- Requirement -
Compile every line that includes the word "picture".

- Given data -
● ● ●
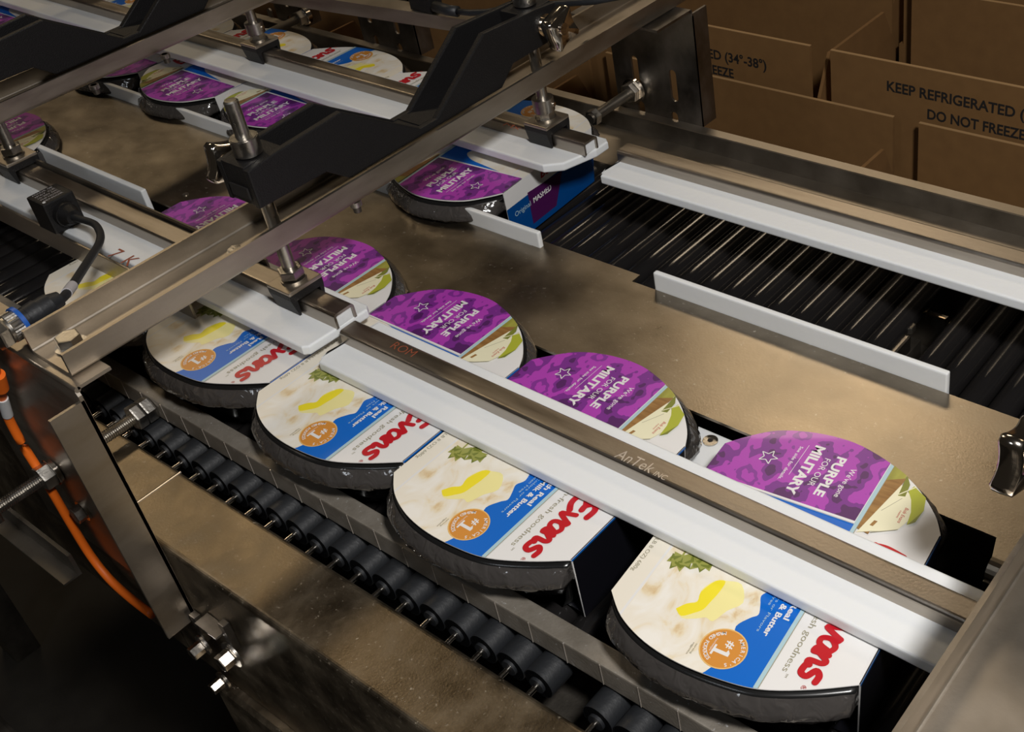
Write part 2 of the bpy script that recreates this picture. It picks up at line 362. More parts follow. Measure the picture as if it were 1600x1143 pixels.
def sleeve_mesh():
    mb = MB(); W = M['p_white']
    n = len(OUT)
    mb.add([(x, y, 0) for x, y in OUT], [list(range(n))], W)                       # top sheet
    mb.add([(x, y, -.0006) for x, y in OUT], [list(range(n))[::-1]], W)
    mb.add([(x, y, z) for z in (-.0006, 0) for x, y in OUT], [(i, (i + 1) % n, n + (i + 1) % n, n + i) for i in range(n)], W)
    A = Art(mb)
    # mashed potato picture, bowl rim stripe, blue wave
    A.poly([(-.09, -.11), (.026, -.11), (.026, .0326), (-.09, .0326)], M['p_potato'])
    A.poly([(-.0735, -.09), (-.0735, .034), (-.058, .034), (-.058, -.10)], M['p_bowl'])
    A.poly([(-.0600, -.10), (-.0600, .034), (-.0585, .034), (-.0585, -.10)], M['p_white'])
    wave = catmull([(-.006, -.11), (-.004, -.0975), (.000, -.092), (.0045, -.078), (.0040, -.068), (.0005, -.060), (.0045, -.052), (.0075, -.048), (.0055, -.042), (.0030, -.036), (.0055, -.030), (.0030, -.020), (.006, -.010), (.003, .004), (.007, .016), (-.004, .024), (-.02, .0275), (-.05, .0325)], 4)
    A.poly(wave + [(.0265, .0326), (.0265, -.11)], M['p_blue'])
    # butter
    b1 = catmull([(-.034, -.064), (-.030, -.058), (-.026, -.054), (-.028, -.047), (-.0245, -.038), (-.018, -.035), (-.010, -.034), (-.0035, -.0445), (-.0085, -.053), (-.012, -.0625), (-.0165, -.062), (-.021, -.065), (-.028, -.068), (-.034, -.064)], 3)
    A.poly(b1, M['p_butter2'])
    b2 = catmull([(-.034, -.064), (-.0305, -.0585), (-.026, -.055), (-.0275, -.048), (-.024, -.038), (-.019, -.036), (-.0185, -.044), (-.0195, -.052), (-.0205, -.058), (-.024, -.0625), (-.029, -.067), (-.034, -.064)], 3)
    A.poly(b2, M['p_butter'])
    # parsley
    z = A.z()
    for cx, cy, sgn in ((-.0495, -.030, 1), (-.037, -.026, -1)):
        for k, (a, l) in enumerate(((-150, .010), (-120, .012), (-90, .012), (-60, .011), (-30, .010))):
            t = math.radians(a + 20 * sgn); ux, uy = math.cos(t), math.sin(t)
            for q, (s0, wd) in enumerate(((1, .0026), (.8, .0040), (.55, .0048))):
                L2 = l * s0
                A.poly([(cx, cy), (cx + ux * L2 * .6 - uy * wd, cy + uy * L2 * .6 + ux * wd), (cx + ux * L2, cy + uy * L2), (cx + ux * L2 * .6 + uy * wd, cy + uy * L2 * .6 - ux * wd)], M['p_leaf'] if (k + q) % 2 else M['p_leaf2'], z + (k * 3 + q) * 6e-7)
        A.stroke([(cx, cy - .004), (cx - .001, cy + .012)], .0012, M['p_leaf2'], z + LAY * .6)
    A.n += 1
    # gold seal
    sx, sy, sr = .0015, -.0755, .0128
    A.poly(circ(sx, sy, sr, 36), M['p_gold2']); A.poly(circ(sx, sy, sr * .94, 36), M['p_gold'])
    A.text('#', .0048, .0046, (sx + .0002, sy + .0058), M['p_white'], bold=.02)
    for P in ([(-.0040, -.0014), (.0046, -.0014), (.0046, -.0036), (-.0040, -.0036)], [(-.0050, .0008), (-.0038, .0008), (-.0038, -.0058), (-.0050, -.0058)], [(.0030, .0004), (.0046, -.0014), (.0026, -.0014)]):
        A.poly([(sx + u, sy + v) for u, v in P][::-1], M['p_white'])
    def arc_text(s, r, a0, a1, h):
        for i, ch in enumerate(s):
            if ch == ' ': continue
            a = math.radians(a0 + (a1 - a0) * i / (len(s) - 1))   # 0 = towards -y (reading direction)
            d = Vector((0, -1)) * math.cos(a) + Vector((1, 0)) * math.sin(a)
            uy = Vector((0, -1)) * math.cos(a) + Vector((1, 0)) * math.sin(a)
            if top_arc[0]: ux = Vector((uy.y, -uy.x)) * 1; ux = Vector((-uy.y, uy.x)) * -1
            else: uy = -uy; ux = Vector((uy.y, -uy.x)); ux = Vector((-uy.y, uy.x)) * -1
            tmp = MB(); c = Vector((sx, sy)) + d * (r if top_arc[0] else r + h * .73)
            text_to(tmp, ch, None, h, (c.x, c.y, 0), (ux.x, ux.y, 0), (uy.x, uy.y, 0), M['p_white'], bold=.02, align='C')
            for f in tmp.f: mb.add([(tmp.v[k][0], tmp.v[k][1], zz) for k in f], [list(range(len(f)))], M['p_white'])
    zz = A.z(); top_arc = [True]; arc_text("AMERICA'S", .0093, 145, 35, .0022)
    top_arc = [False]; arc_text("MASHED POTATOES", .0090, 205, 335, .0022)
    A.text('homestyle', .0085, .0011, (sx - .0062, sy + .0042), M['p_white'])
    # blue band wording
    A.text('Made with Real', .046, .0034, (.0205, .0010), M['p_white'], bold=.03)
    A.text('Potatoes, Milk & Butter', .062, .0034, (.0155, .0030), M['p_white'], bold=.03)
    A.text('No Artificial Colors or Flavors', .060, .0017, (.0115, .0020), M['p_lightblue'])
    A.text('Gluten Free', .020, .0017, (.0090, -.0200), M['p_lightblue'])
    A.text('NET WT 24 OZ (1 LB 8 OZ) 680g', .062, .0026, (-.0705, .0100), M['p_grey'])
    A.text('serving', .007, .0011, (-.0125, -.0790), M['p_grey']); A.text('suggestion', .008, .0011, (-.0142, -.0790), M['p_grey'])
    # separator and white wordmark panel
    A.poly([(.0262, -.11), (.0285, -.11), (.0285, .11), (.0262, .11)], M['p_lightblue'])
    A.poly([(.0285, -.11), (.0290, -.11), (.0290, .11), (.0285, .11)], M['p_grey'])
    A.text('farm-fresh goodness', .060, .0037, (.0345, -.0140), M['p_grey'])
    A.text('TM', .0025, .0012, (.0375, -.0745), M['p_grey'])
    # brush wordmark: letters as strokes, reading towards -y, tops towards +x
    def wm(pts, y0, w=.0033, s=.0125): A.stroke([(.0435 + v * s, y0 - u * s) for u, v in pts], w, M['p_red'], None)
    zw = A.z()
    wm([(.15, 1.35), (-.02, .5), (.05, -.05)], .0235, .0034); wm([(.15, 1.3), (.65, 1.35), (.6, .85), (.15, .72), (.75, .55), (.65, .05), (.0, -.05)], .0235, .0032)
    wm([(.35, .65), (.0, .4), (.15, 0), (.55, .1), (.6, .5), (.35, .65)], .0180, .0030)
    wm([(.1, 1.3), (.0, .1), (.4, 0), (.6, .35), (.3, .6), (.05, .4)], .0085, .0030)
    wm([(.95, 1.25), (.4, 1.28), (.12, 1.02), (.38, .72), (.7, .72)], -.0225, .0040); wm([(.38, .72), (-.02, .40), (.15, 0), (.6, -.02), (1.0, .22)], -.0225, .0040)
    wm([(.0, .72), (.14, .3), (.26, .0), (.45, .35), (.62, .76)], -.0362); wm([(.62, .76), (.75, .70)], -.0362)
    wm([(.62, .6), (.3, .72), (.0, .42), (.1, .05), (.42, .08), (.62, .6), (.60, .1), (.8, .0)], -.0457)
    wm([(.0, .66), (.06, .02)], -.0556); wm([(.06, .3), (.3, .68), (.48, .55), (.52, .05), (.7, .02)], -.0556)
    wm([(.62, .72), (.28, .74), (.1, .52), (.5, .28), (.42, .0), (.02, .02), (-.04, .14)], -.0655, .0036)
    A.text('\u00ae', .0028, .0026, (.0475, -.0772), M['p_red'])
    # purple camouflage field with its white border and words
    A.poly([(-.1, .0325), (.0262, .0325), (.0262, .11), (-.1, .11)], M['p_white'])
    A.poly([(-.1, .0335), (.0258, .0345), (.0258, .11), (-.1, .11)], M['p_camo'])
    A.text("We've gone", .0255, .0036, (.0068, .0725), M['p_white'], bold=.005)
    A.text('PURPLE', .0350, .0060, (-.0045, .0785), M['p_white'], bold=.035)
    A.text('FOR OUR', .0250, .0040, (-.0110, .0740), M['p_white'], bold=.0)
    A.text('MILITARY', .0440, .0064, (-.0205, .0820), M['p_white'], bold=.04)
    A.stroke([(-.0245, .0800), (-.0245, .0520)], .0003, M['p_white'])
    A.text('See side for details.', .0310, .0022, (-.0290, .0770), M['p_white'], bold=.01)
    z = A.z(); st = []
    for i in range(10):
        r = .0060 if i % 2 == 0 else .0027; a = math.radians(i * 36 + 8); st.append((-.0425 + r * math.cos(a), .0605 + r * math.sin(a)))
    for i in range(10):
        A.stroke([st[i], st[(i + 1) % 10]], .0006, M['p_white'], z, 1)
    # barn picture
    A.poly([(.029, .11), (.029, .0335), (.0335, .0315), (.0385, .078), (.036, .11)], M['p_thatch'])
    A.poly([(.029, .072), (.029, .0300), (.0365, .0285), (.0390, .078)], M['p_wood'])
    A.poly([(.0300, .0270), (.0385, .0720), (.0470, .0660), (.0510, .0560), (.0530, .0480), (.0500, .0390), (.0440, .0345), (.0370, .0310)], M['p_cream'])
    A.poly([(.0385, .0810), (.0430, .0740), (.0440, .0640), (.0400, .0630)], M['p_dgreen'])
    A.poly([(.0455, .0740), (.0550, .0680), (.0575, .0580), (.0565, .0480), (.0530, .0440), (.0515, .0540), (.0480, .0630), (.0440, .0690)], M['p_green'])
    A.poly([(.0575, .0580), (.0565, .0480), (.0530, .0440), (.0545, .0480)], M['p_dgreen'])
    A.stroke([(.0400, .0640), (.0470, .0740)], .0007, M['p_cream']); A.stroke([(.0360, .0480), (.0430, .0620)], .0003, M['p_grey'])
    A.poly([(.0345, .0350), (.0365, .0350), (.0375, .0395), (.0355, .0395)], M['p_wood'])
    A.stroke([(.0370, .0300), (.0440, .0345), (.0500, .0385)], .0004, M['p_grey'])
    A.text('Bob Evans', .0125, .0022, (.0475, .0560), M['p_red'], shear=.2); A.text('FARMS', .0060, .0010, (.0455, .0525), M['p_red'])
    # side panels
    for s in (-1, 1):
        x = .0725 * s; xb = .0690 * s
        y0, y1 = (-.064, .045) if s > 0 else (-.069, .060)
        P = [(x, y0, 0), (x, y1, 0), (xb, y1 - .004, -.056), (xb, y0 + .004, -.056)]
        for dx, rev in ((0, False), (-.0006 * s, True)): mb.add([(p[0] + dx, p[1], p[2]) for p in P], [[0, 1, 2, 3]], W)
        mb.add([(P[i][0] - d, P[i][1], P[i][2]) for d in (0, .0006 * s) for i in range(4)], [(i, (i + 1) % 4, 4 + (i + 1) % 4, 4 + i) for i in range(4)], W)
        def q(y, z, e=.0003): t = -z / .056; return (x + (xb - x) * t + e * s, y, z)
        B = M['p_blue']
        if s > 0:
            mb.add([q(y0, 0), q(y1, 0), q(y1, -.0015), q(y0, -.0015)], [[0, 1, 2, 3]], B)
            mb.add([q(y0 + .001, -.0015), q(y1 - .001, -.0015), q(y1 - .004, -.056), q(y0 + .004, -.056)], [[0, 1, 2, 3]], M['p_shaded'])
        else:
            mb.add([q(y0 + .001, -.018), q(y1 - .001, -.018), q(y1 - .004, -.056), q(y0 + .004, -.056)], [[0, 1, 2, 3]], M['p_shaded_blue'])
            mb.add([q(-.02, -.020, .0005), q(.030, -.016, .0005), q(.028, -.050, .0005), q(-.006, -.050, .0005)], [[0, 1, 2, 3]], M['p_purple_side'])
            text_to(mb, 'Bob Evans', .050, .008, q(.010, -.012, .0006), (0, -1, 0), (0, 0, 1), M['p_red'], bold=.02, shear=.2)
            text_to(mb, 'MASHED', .026, .006, q(.024, -.030, .0008), (0, -1, 0), (0, 0, 1), M['p_white'], bold=.02)
            text_to(mb, 'Original', .022, .005, q(.050, -.030, .0008), (0, -1, 0), (0, 0, 1), M['p_lightblue'])
    # bottom sheet
    mb.box(-.069, .069, -.058, .044, -.0566, -.056, M['p_shaded'])
    return mb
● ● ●
- Written solution -
Write part 2 of the bpy script that recreates this picture. It picks up at line 362. More parts follow. Measure the picture as if it were 1600x1143 pixels.
    # mashed potato picture, bowl rim stripe, blue wave
    # barn picture